Death Line is one of the best of the sixties and seventies Brit-horror films. Those frequently featured Christopher Lee (cameoing briefly here) and Donald Pleasance (quite prominent). Death Line is a classic horror story, a kind of reworking of the old ‘Beauty and the Beast’ formula, a precursor of Hellraiser in its Britishness, its narration from the villain’s or, rather, the loser’s point of view, and its depiction of society as the real villain, something it shares with most good horror. There’s nothing wrong with Hellraiser, but there was never anything that original about it save, perhaps, the Cenobites, who were at least new to the big screen. Also, as Guillermo del Toro says (it’s one of his personal favourites too), Death Line belongs, completely, to the real world.

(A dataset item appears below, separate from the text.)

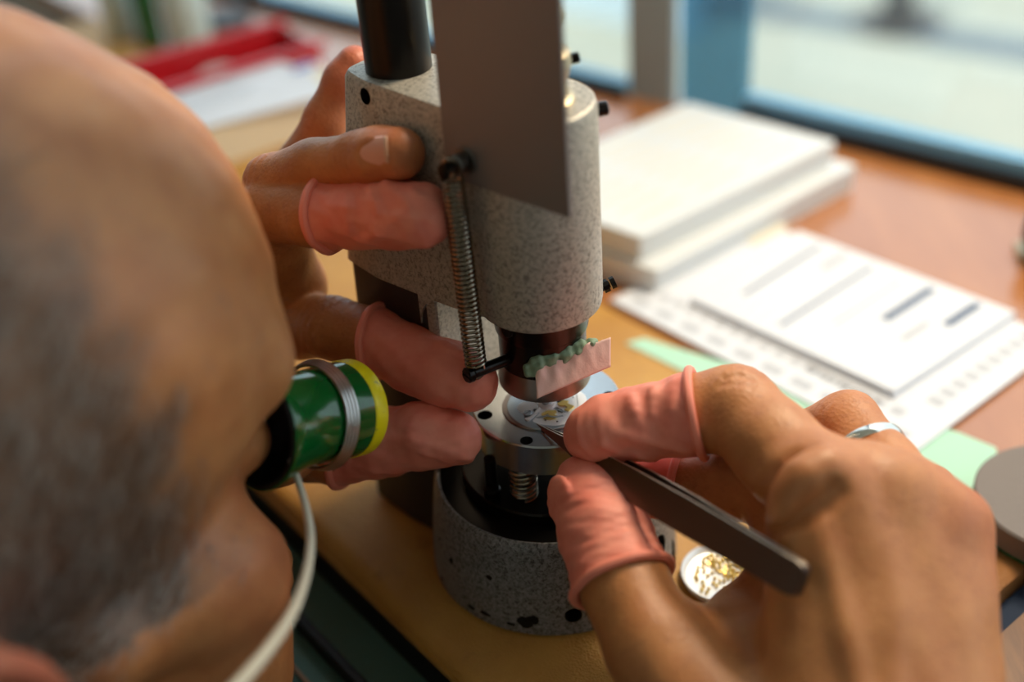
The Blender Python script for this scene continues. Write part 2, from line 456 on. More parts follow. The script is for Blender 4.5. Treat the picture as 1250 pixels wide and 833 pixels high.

Death Line is memorably set in London’s tube system, in some of the miles of unexplored delvings that exist below London. Generations of cannibals descended from Victorian navvies trapped after a cave-in during the building of Russell Square station have developed their own society. Almost the last surviving near-zombie cannibal (Hugh Armstrong, very good) is kidnapping passengers for the sake of his dying mate, and eventually picks someone whose disappearance provokes serious investigation. Eventually he takes Patricia (Sharon Gurney), and the rest of the film consists largely of a search through the tunnels by Patricia’s boyfriend Alex (David Ladd, just about tolerable) while the detective in charge (Donald Pleasance, very good) makes his way through lying bureaucrats in a search for the creature’s origins; it seems the navvies (a handful of men and women) were known to be trapped and left for dead to save money.
The creature’s basic humanity is offset perfectly by the corpse-filled tunnels. Death Line comes complete with lurching, sardonic opening music that suits it perfectly. Rather better than From Dusk Till Dawn.